«Nos ingénieurs peuvent faire gagner des millions de dinars à la Tunisie rien qu’avec leur savoir faire», a déclaré M. Amine Manai, fondateur du parti pour la justice social-démocrate (PJSD) lors de son premier meeting populaire tenu le lundi 11 juillet à la maison des jeunes d’El Menzah 6 à Tunis.
«Avec leurs diplômes, nos ingénieurs de développement, comme les programmateurs, pourront aller arracher des marchés sur le continent africain. Je ne comprends pas pourquoi on cherche par tous les moyens à exporter notre savoir faire au vieux continent sans qu’il y ait, en retour, une vraie valeur ajoutée pour la Tunisie. Notre pays a fini par devenir un grand garage de sous-traitance pour l’Europe», rajoute-t-il sur un ton ironique devant une audience peu nombreuse dans la salle, composée essentiellement de jeunes.
M. Manai s’est également indigné du peu d’intérêt qu’accordent les hautes sphères de l’Etat aux chômeurs : «Comment se fait-il qu’il y ait si peu d’intérêt pour nos diplômés à la recherche d’emploi ? Au PJSD, nous croyons dans le potentiel de ces personnes à résorber, par eux-même, le taux de chômage en Tunisie. Comment ? Grâce à l’entreprenariat».
La solution ? Une Star Academy des entrepreneurs
Oubliez les présentations des programmes politiques longs et ennuyeux. La solution du PJSD pour combattre le chômage se tient en une seule phrase : «Il faut faire une Star Academy des entrepreneurs», déclare le fondateur du parti.
M. Manai appelle donc à la création de caravanes ambulantes où les chefs d’entreprises pourront aller chercher leur futurs investissements, directement auprès des jeunes et dans les régions, s’il vous plait !

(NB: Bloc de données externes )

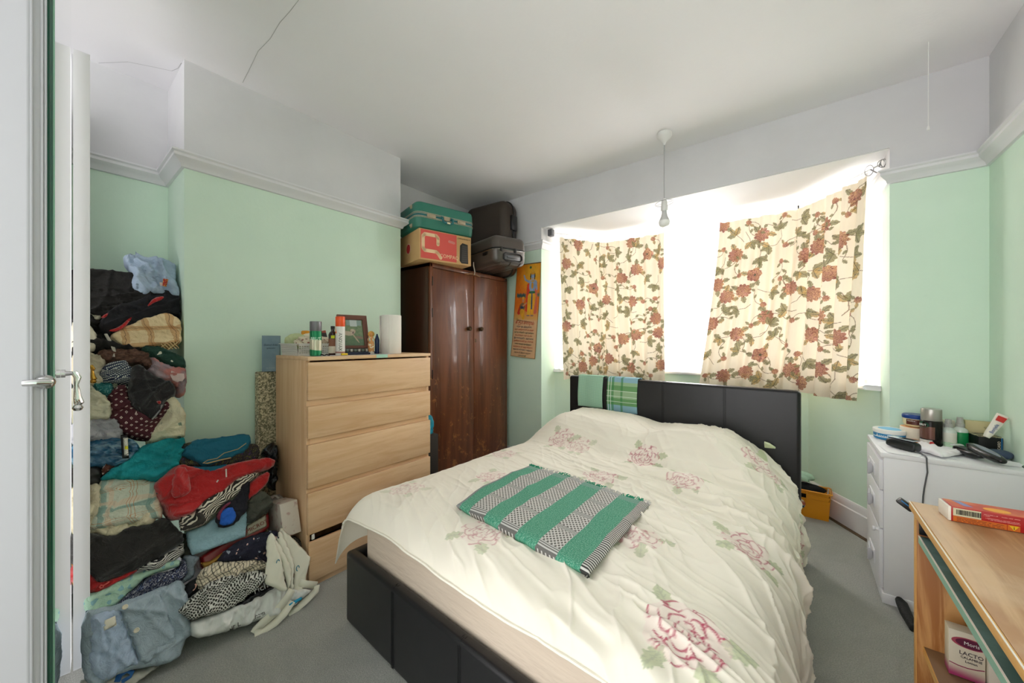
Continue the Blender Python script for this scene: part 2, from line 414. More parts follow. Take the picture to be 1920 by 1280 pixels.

«Parfois un jeune n’a même pas 1 dinar pour se déplacer à un rendez-vous d’embauche, alors que dire pour aller présenter son projet devant un entrepreneur, surtout si on habite loin de la ville ?». M. Manai estime ainsi que de telles caravanes vont permettre d’optimiser les ressources : moins de dépenses de la part des jeunes, plus de proximité avec les régions, plus d’opportunités d’investissement pour les chefs d’entreprises et donc plus de bénéfices dont découle, in fine, la création de nouveaux postes de travail.
Une vision simpliste des problèmes
M. Amine Manai a par la suite expliqué que son parti politique était le premier dans son genre à ne pas avoir de bureau politique. «Notre bureau politique ? Ce sont les tables rondes. Chacun a le droit de venir à ces tables rondes et proposer ses idées dans son domaine de spécialité», explique-t-il à son audience. Mais ces tables rondes n’ont vraisemblablement pas réussi à établir un programme politique clair, loin du discours populiste à la façon “des pages facebook (pseudo)révolutionnaires”.
Par exemple. Si on se focalise sur le volet “high-tech” du parti, et c’est d’ailleurs la raison pour laquelle nous nous sommes déplacés à ce meeting, on verra que la solution prônée par M. Manai pour nos développeurs verse plutôt dans l’utopie.
Si nos ingénieurs et informaticiens se réfugient en Europe et en Amérique du Nord pour développer leurs outils, c’est pour une raison bien simple : ils courent moins de risque à se faire voler leur idée là-bas que dans leur pays natal.
Encore faut-il rappeler que les lois de protection de la propriété intellectuelle en Afrique, et en Tunisie en particulier, sont loin d’être efficaces (pour ne pas dire quasi-inexistantes) ?
Pire encore : Quelles sont les garanties de ces jeunes chômeurs pour que leurs idées ne soient pas tout bonnement volées par ces entrepreneurs, lors de cette “Star Academy” d’un nouveau genre ?
Et même si toutes ces garanties étaient satisfaites, avec la formation inhérente de plusieurs start-up, comment ces entreprises pourront-elles s’installer dans les régions intérieures du pays quand la Tunisie dispose d’une infrastructure (routière et de télécommunication) brinquebalante en dehors des villes côtières ? La top priorité dans ce cas-là ne doit-elle pas passer par une réforme du secteur des télécoms, et notamment celui de l’accès haut débit ?
Le parti pour la justice social-démocrate est un parti jeune, qui cherche à se démarquer du discours politique vieillot, sans rompre, pour autant, avec les bonnes vielles recettes de la communication politique. C’est à dire un mélange entre le jargon jeune “facebookien” et les vannes tunisiennes à la Mourou, ornementé de quelques citations coraniques et/ou littéraires à la Beji Caid Essebsi. Mais côté sérieux du programme politique, et surtout côté TIC, la sauce n’a visiblement pas (encore) pris.